Task to carry out – Set the listing down again exactly, please, apart from its pictures.

Stored data –
########################################
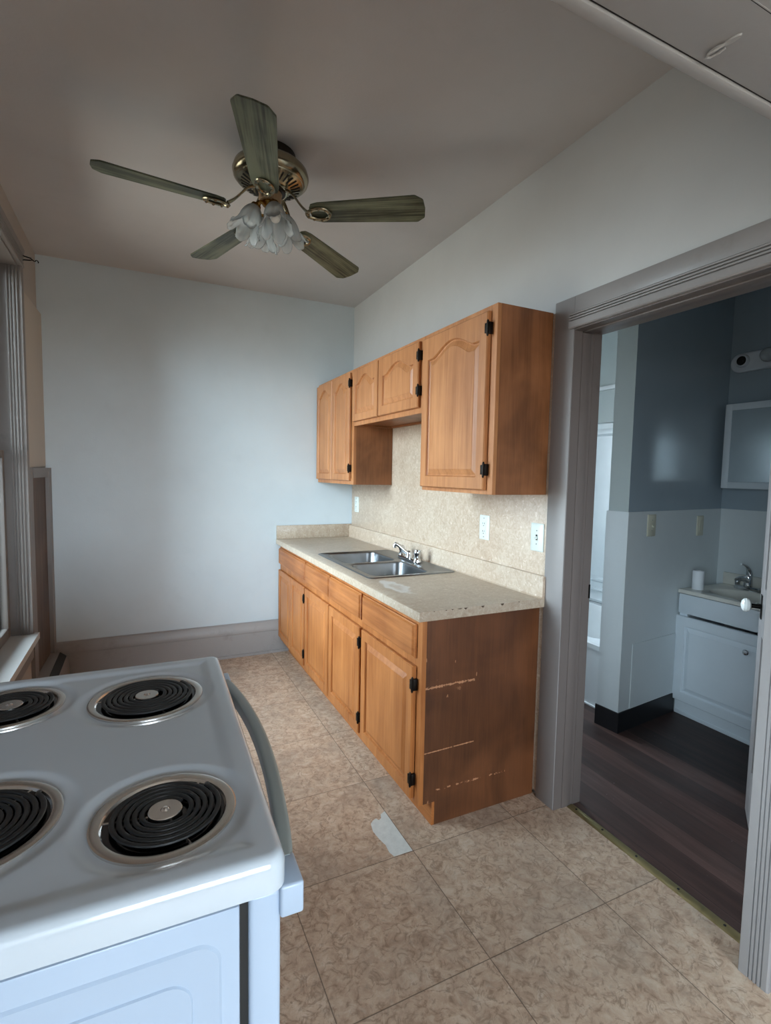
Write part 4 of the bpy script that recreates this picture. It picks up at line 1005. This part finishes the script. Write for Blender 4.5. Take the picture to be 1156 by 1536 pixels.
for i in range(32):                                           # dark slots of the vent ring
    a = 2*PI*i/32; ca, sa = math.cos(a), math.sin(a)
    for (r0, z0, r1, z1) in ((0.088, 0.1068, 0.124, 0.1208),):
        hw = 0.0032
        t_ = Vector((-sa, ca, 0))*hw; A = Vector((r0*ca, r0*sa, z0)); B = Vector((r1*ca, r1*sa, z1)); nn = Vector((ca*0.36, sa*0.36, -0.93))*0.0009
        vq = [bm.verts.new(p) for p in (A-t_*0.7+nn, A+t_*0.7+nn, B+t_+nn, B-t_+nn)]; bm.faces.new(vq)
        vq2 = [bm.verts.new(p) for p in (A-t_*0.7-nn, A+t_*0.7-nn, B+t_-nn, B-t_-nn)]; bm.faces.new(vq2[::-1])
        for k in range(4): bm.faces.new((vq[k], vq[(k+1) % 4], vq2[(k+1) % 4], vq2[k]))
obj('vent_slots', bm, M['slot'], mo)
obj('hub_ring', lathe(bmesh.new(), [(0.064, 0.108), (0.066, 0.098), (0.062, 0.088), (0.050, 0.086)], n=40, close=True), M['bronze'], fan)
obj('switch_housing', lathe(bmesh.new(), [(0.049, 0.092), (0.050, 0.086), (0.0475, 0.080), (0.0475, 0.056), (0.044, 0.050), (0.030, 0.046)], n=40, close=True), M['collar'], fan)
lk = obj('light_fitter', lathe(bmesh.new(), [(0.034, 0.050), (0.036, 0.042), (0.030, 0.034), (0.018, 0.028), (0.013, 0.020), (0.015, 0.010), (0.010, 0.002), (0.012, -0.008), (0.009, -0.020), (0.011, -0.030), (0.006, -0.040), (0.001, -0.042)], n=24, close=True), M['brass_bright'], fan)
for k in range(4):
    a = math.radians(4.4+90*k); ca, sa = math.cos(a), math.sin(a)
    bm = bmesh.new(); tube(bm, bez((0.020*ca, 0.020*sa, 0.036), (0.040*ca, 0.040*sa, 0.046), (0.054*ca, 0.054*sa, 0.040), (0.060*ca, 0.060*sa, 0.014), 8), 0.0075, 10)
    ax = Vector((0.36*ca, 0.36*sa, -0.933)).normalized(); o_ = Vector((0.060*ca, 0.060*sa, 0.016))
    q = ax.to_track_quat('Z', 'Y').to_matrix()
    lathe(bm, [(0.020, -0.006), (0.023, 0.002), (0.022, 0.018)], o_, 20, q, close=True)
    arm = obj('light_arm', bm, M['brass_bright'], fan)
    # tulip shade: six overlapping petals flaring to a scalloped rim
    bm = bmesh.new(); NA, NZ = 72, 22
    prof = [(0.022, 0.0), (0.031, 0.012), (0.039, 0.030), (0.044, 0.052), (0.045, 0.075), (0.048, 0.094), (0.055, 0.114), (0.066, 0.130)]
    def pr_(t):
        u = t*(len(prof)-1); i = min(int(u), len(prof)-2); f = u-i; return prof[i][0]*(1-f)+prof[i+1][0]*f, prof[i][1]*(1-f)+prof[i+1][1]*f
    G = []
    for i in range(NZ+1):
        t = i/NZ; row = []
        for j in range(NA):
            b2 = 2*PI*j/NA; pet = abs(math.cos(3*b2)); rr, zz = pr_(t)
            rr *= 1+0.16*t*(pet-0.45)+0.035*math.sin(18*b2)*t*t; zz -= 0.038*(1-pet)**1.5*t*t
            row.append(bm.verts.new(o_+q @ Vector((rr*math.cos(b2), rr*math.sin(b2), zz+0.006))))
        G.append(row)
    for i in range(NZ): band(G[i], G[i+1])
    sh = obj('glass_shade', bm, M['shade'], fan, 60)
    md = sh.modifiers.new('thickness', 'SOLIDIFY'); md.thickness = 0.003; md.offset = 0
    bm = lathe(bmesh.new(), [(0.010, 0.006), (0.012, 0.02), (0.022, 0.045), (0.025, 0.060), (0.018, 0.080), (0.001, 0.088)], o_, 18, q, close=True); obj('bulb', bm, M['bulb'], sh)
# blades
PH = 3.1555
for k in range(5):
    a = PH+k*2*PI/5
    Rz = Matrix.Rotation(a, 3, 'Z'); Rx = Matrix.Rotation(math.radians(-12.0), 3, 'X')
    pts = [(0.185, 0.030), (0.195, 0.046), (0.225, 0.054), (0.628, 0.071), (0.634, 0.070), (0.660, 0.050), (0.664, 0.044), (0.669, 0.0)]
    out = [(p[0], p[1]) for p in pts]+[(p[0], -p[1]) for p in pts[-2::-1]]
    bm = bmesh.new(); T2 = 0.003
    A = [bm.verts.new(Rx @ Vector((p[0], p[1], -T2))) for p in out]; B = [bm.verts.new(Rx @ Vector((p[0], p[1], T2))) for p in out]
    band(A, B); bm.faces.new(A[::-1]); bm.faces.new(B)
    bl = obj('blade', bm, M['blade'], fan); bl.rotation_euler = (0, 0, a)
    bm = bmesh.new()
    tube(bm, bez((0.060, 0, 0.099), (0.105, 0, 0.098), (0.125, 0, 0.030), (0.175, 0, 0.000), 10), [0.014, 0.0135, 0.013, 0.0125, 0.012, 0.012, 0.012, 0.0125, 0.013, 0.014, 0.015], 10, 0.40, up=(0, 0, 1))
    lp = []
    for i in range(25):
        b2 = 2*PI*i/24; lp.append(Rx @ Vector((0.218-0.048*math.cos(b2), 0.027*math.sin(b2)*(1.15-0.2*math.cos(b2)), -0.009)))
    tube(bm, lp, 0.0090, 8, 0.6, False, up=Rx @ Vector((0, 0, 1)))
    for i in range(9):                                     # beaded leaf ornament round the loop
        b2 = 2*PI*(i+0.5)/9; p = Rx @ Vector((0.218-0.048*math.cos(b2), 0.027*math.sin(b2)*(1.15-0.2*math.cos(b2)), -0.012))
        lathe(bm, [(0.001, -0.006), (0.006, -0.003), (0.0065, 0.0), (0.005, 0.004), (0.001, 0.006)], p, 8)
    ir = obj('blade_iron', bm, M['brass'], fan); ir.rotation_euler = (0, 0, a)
########################################
Answer to this problem –
Write part 4 of the bpy script that recreates this picture. It picks up at line 1005. This part finishes the script. Write for Blender 4.5. Take the picture to be 1156 by 1536 pixels.
for i in range(32):                                           # dark slots of the vent ring
    a = 2*PI*i/32; ca, sa = math.cos(a), math.sin(a)
    for (r0, z0, r1, z1) in ((0.088, 0.1068, 0.124, 0.1208),):
        hw = 0.0032
        t_ = Vector((-sa, ca, 0))*hw; A = Vector((r0*ca, r0*sa, z0)); B = Vector((r1*ca, r1*sa, z1)); nn = Vector((ca*0.36, sa*0.36, -0.93))*0.0009
        vq = [bm.verts.new(p) for p in (A-t_*0.7+nn, A+t_*0.7+nn, B+t_+nn, B-t_+nn)]; bm.faces.new(vq)
        vq2 = [bm.verts.new(p) for p in (A-t_*0.7-nn, A+t_*0.7-nn, B+t_-nn, B-t_-nn)]; bm.faces.new(vq2[::-1])
        for k in range(4): bm.faces.new((vq[k], vq[(k+1) % 4], vq2[(k+1) % 4], vq2[k]))
obj('vent_slots', bm, M['slot'], mo)
obj('hub_ring', lathe(bmesh.new(), [(0.064, 0.108), (0.066, 0.098), (0.062, 0.088), (0.050, 0.086)], n=40, close=True), M['bronze'], fan)
obj('switch_housing', lathe(bmesh.new(), [(0.049, 0.092), (0.050, 0.086), (0.0475, 0.080), (0.0475, 0.056), (0.044, 0.050), (0.030, 0.046)], n=40, close=True), M['collar'], fan)
lk = obj('light_fitter', lathe(bmesh.new(), [(0.034, 0.050), (0.036, 0.042), (0.030, 0.034), (0.018, 0.028), (0.013, 0.020), (0.015, 0.010), (0.010, 0.002), (0.012, -0.008), (0.009, -0.020), (0.011, -0.030), (0.006, -0.040), (0.001, -0.042)], n=24, close=True), M['brass_bright'], fan)
for k in range(4):
    a = math.radians(4.4+90*k); ca, sa = math.cos(a), math.sin(a)
    bm = bmesh.new(); tube(bm, bez((0.020*ca, 0.020*sa, 0.036), (0.040*ca, 0.040*sa, 0.046), (0.054*ca, 0.054*sa, 0.040), (0.060*ca, 0.060*sa, 0.014), 8), 0.0075, 10)
    ax = Vector((0.36*ca, 0.36*sa, -0.933)).normalized(); o_ = Vector((0.060*ca, 0.060*sa, 0.016))
    q = ax.to_track_quat('Z', 'Y').to_matrix()
    lathe(bm, [(0.020, -0.006), (0.023, 0.002), (0.022, 0.018)], o_, 20, q, close=True)
    arm = obj('light_arm', bm, M['brass_bright'], fan)
    # tulip shade: six overlapping petals flaring to a scalloped rim
    bm = bmesh.new(); NA, NZ = 72, 22
    prof = [(0.022, 0.0), (0.031, 0.012), (0.039, 0.030), (0.044, 0.052), (0.045, 0.075), (0.048, 0.094), (0.055, 0.114), (0.066, 0.130)]
    def pr_(t):
        u = t*(len(prof)-1); i = min(int(u), len(prof)-2); f = u-i; return prof[i][0]*(1-f)+prof[i+1][0]*f, prof[i][1]*(1-f)+prof[i+1][1]*f
    G = []
    for i in range(NZ+1):
        t = i/NZ; row = []
        for j in range(NA):
            b2 = 2*PI*j/NA; pet = abs(math.cos(3*b2)); rr, zz = pr_(t)
            rr *= 1+0.16*t*(pet-0.45)+0.035*math.sin(18*b2)*t*t; zz -= 0.038*(1-pet)**1.5*t*t
            row.append(bm.verts.new(o_+q @ Vector((rr*math.cos(b2), rr*math.sin(b2), zz+0.006))))
        G.append(row)
    for i in range(NZ): band(G[i], G[i+1])
    sh = obj('glass_shade', bm, M['shade'], fan, 60)
    md = sh.modifiers.new('thickness', 'SOLIDIFY'); md.thickness = 0.003; md.offset = 0
    bm = lathe(bmesh.new(), [(0.010, 0.006), (0.012, 0.02), (0.022, 0.045), (0.025, 0.060), (0.018, 0.080), (0.001, 0.088)], o_, 18, q, close=True); obj('bulb', bm, M['bulb'], sh)
# blades
PH = 3.1555
for k in range(5):
    a = PH+k*2*PI/5
    Rz = Matrix.Rotation(a, 3, 'Z'); Rx = Matrix.Rotation(math.radians(-12.0), 3, 'X')
    pts = [(0.185, 0.030), (0.195, 0.046), (0.225, 0.054), (0.628, 0.071), (0.634, 0.070), (0.660, 0.050), (0.664, 0.044), (0.669, 0.0)]
    out = [(p[0], p[1]) for p in pts]+[(p[0], -p[1]) for p in pts[-2::-1]]
    bm = bmesh.new(); T2 = 0.003
    A = [bm.verts.new(Rx @ Vector((p[0], p[1], -T2))) for p in out]; B = [bm.verts.new(Rx @ Vector((p[0], p[1], T2))) for p in out]
    band(A, B); bm.faces.new(A[::-1]); bm.faces.new(B)
    bl = obj('blade', bm, M['blade'], fan); bl.rotation_euler = (0, 0, a)
    bm = bmesh.new()
    tube(bm, bez((0.060, 0, 0.099), (0.105, 0, 0.098), (0.125, 0, 0.030), (0.175, 0, 0.000), 10), [0.014, 0.0135, 0.013, 0.0125, 0.012, 0.012, 0.012, 0.0125, 0.013, 0.014, 0.015], 10, 0.40, up=(0, 0, 1))
    lp = []
    for i in range(25):
        b2 = 2*PI*i/24; lp.append(Rx @ Vector((0.218-0.048*math.cos(b2), 0.027*math.sin(b2)*(1.15-0.2*math.cos(b2)), -0.009)))
    tube(bm, lp, 0.0090, 8, 0.6, False, up=Rx @ Vector((0, 0, 1)))
    for i in range(9):                                     # beaded leaf ornament round the loop
        b2 = 2*PI*(i+0.5)/9; p = Rx @ Vector((0.218-0.048*math.cos(b2), 0.027*math.sin(b2)*(1.15-0.2*math.cos(b2)), -0.012))
        lathe(bm, [(0.001, -0.006), (0.006, -0.003), (0.0065, 0.0), (0.005, 0.004), (0.001, 0.006)], p, 8)
    ir = obj('blade_iron', bm, M['brass'], fan); ir.rotation_euler = (0, 0, a)